Os próximos meses
antecipam-se particularmente tensos e não é seguro que este governo lhes
consiga sobreviver
O governo tem gerido a questão orçamental de forma
extremamente deficiente, tendo-se embrulhado numa polémica estéril com a
apresentação de um “Esboço” de orçamento, que era obviamente inaceitável. Foi
obrigado a recuar em toda a linha, com a agravante – nada despicienda – de
deitar por terra muita da credibilidade que tinha sido recuperada nos quatro
anos anteriores, o que se traduziu num forte agravamento das taxas de juro.

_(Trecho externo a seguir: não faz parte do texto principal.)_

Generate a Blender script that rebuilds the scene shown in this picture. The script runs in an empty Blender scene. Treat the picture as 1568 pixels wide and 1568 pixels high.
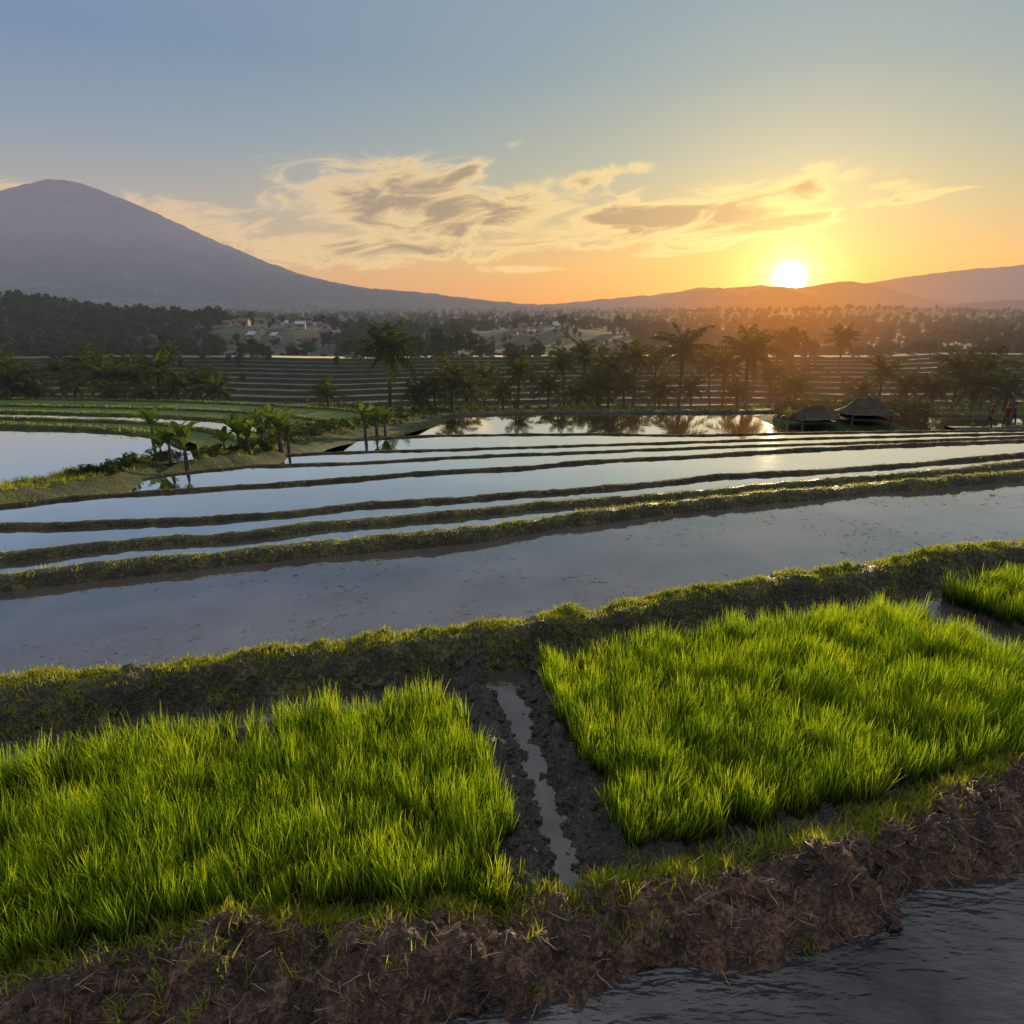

Mas a atracção pelas guerrinhas sobre irrelevâncias
continua. Agora, é o debate absurdo sobre medidas adicionais e saber se devemos
discutir “quando” devem ser aplicadas ou “se” serão sequer necessárias. É
evidente que é altamente provável que elas venham a ser necessárias e já nos
próximos meses. Que interesse é que tem perder tempo com uma matéria que dentro
em breve deixará de ter qualquer razão de ser (a diferença entre o “quando” e o
“se”)?
Sobretudo porque caminhamos a passos largos para questões
conexas e muitíssimo mais importantes. É já em Abril que os governos nacionais da
zona do euro têm que apresentar dois documentos muito importantes: o programa
nacional de reformas e o programa orçamental de médio prazo, 2016-2020.
Entretanto, no contexto do chamado Semestre Europeu sobre a
economia e contas públicas, foram publicados esta semana os alertas europeus
sobre os vários países, em que Portugal continua a ocupar uma das posições de
maiores desequilíbrios macroeconómicos (elevadíssimas dívidas pública e
externa), o que significa que deverá ser objecto de uma vigilância
particularmente atenta.
Em Maio, a Comissão Europeia anunciará as recomendações
específicas para cada Estado Membro, que serão discutidas e aprovadas nos dois
meses seguintes.
Ou seja, é já no próximo mês que este governo terá que
apresentar as suas propostas de reformas, em que será forçado a recuar nas suas
tentativas de reverter reformas concretizadas durante a intervenção da troika. Antecipam-se fortes conflitos
dentro da coligação de esquerda, agravados pelas dissidências sobre a
trajectória do défice público até 2020, que terá necessariamente associado
novos pacotes de austeridade.
Para compor o ramalhete, será também no final de Abril que a
DBRS, a única agência de rating que
ainda nos permite ter acesso ao mercado, deverá publicar a actualização da
avaliação do risco de Portugal.
Espero bem que as propostas nacionais a apresentar nesse mês
não sejam a repetição do erro associado ao Esboço de orçamento, porque isso
elevaria grandemente a probabilidade de Portugal ver as portas dos mercados
fechadas.
O executivo de António Costa continuará, assim, entre dois
fogos, dum lado Bruxelas e as agências de rating
e, do outro, o BE e o PCP. Se a aprovação do orçamento para este ano foi muito
difícil e nem sequer se encontra já concluída, a aprovação de documentos de
médio prazo será muito mais difícil.
Teremos também um novo protagonista na Presidência da
República, que se antecipa muito mais dinâmico e não quererá certamente iniciar
o seu mandato com Portugal a perder acesso a financiamento externo e a ser
obrigado a voltar a chamar a troika.
Em resumo, os próximos meses antecipam-se particularmente
tensos e não é seguro que este governo lhes consiga sobreviver.